なぜなら、「本当の私」でいることは、「既にそうである」ことを思い起こすだけのことに過ぎないからです。

そして、「本当の私」でいる時、そこにはなんの不安もなく、理由の無い、湧き上がるような至福、降り注ぐような歓喜、例えようのない静寂・・永遠性に満たされます。まさにこの時、私たちは、「極楽浄土に住んでいる」とも言えるわけです。その反対に、「心、煩悩、思考」いわゆる雲たちに巻き込まれ、自分とは雲なのだというような誤解、錯覚の中に生きている時、「地獄に住んでいる」と表現できるのかも知れません・・。

自分の本体は「空」なんだという「理解」がある時・・
これがまさに阿弥陀さんの光に照らされた瞬間です。
この瞬間、いわゆる煩悩や思考に巻き込まれていた自我(エゴ)は臨終を迎え、私たちは、「いつもいつも自分は極楽浄土に住んでいた」という事実・・・そして、この浄土から一歩たりとも離れたことはなかったという事実を思い出す・・ということになるわけです。
そうです・・、この極楽浄土は、まさにこの瞬間に「今ここ」にあり、決して、肉体を去ってからでないと、住むことが出来ないというような所ではないのです。

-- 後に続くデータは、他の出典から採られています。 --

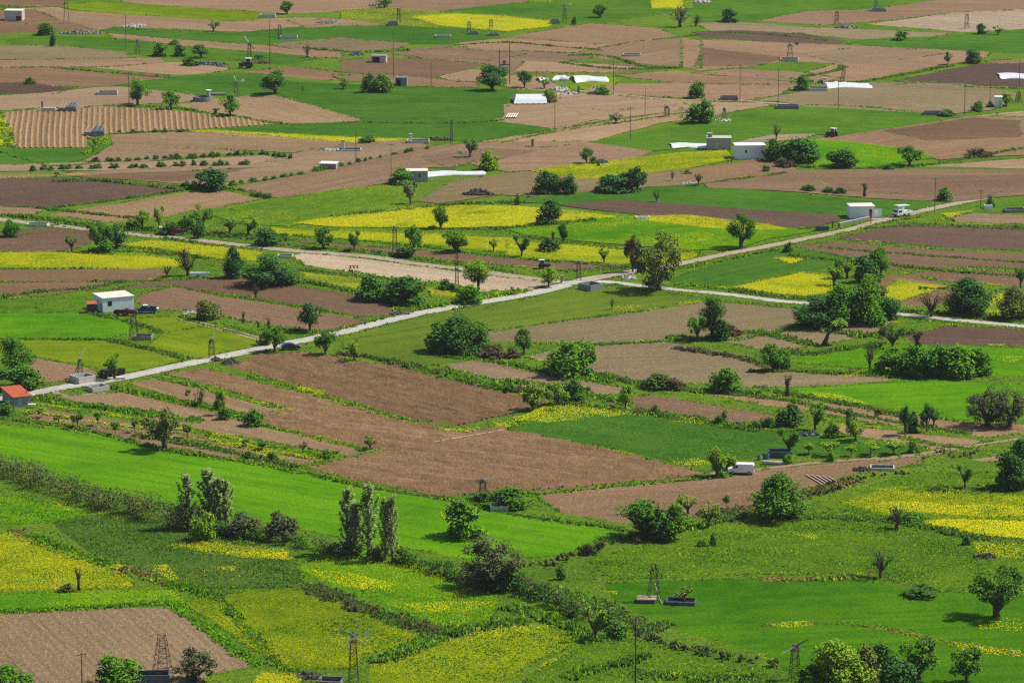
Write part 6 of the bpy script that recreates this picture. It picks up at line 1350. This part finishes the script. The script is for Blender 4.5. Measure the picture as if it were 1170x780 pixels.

私たちは、この地上に生まれ、そして去っていくように見えます・・。
これは単に、限りある「肉眼」で見ることのできる、生命の営みの一部分に過ぎません。
肉体を持ってこの世にいる私たち、そして、肉体を脱ぎ、ここから去っていってしまったように見える、愛しい人や家族、先祖たち・・
これらの存在の源は、この大いなる宇宙に存在する「ひとつの生命」・・「本当の私たち」はこの「ただ一つの生命」そのものに他ならないわけです。

盂蘭盆会・・お盆は、どことなく「懐かしい」感じのする時間でもあります。この懐かしさは、普段忘れてしまっている「本当の私」を求め、それを懐かしがっている、根元的な感情なのかも知れません・・。

懐かしさに満たされた、お盆の法要・・
この時をとらえて、生命の不思議を観照し・・生命の真実を思い起こしてみましょう・・。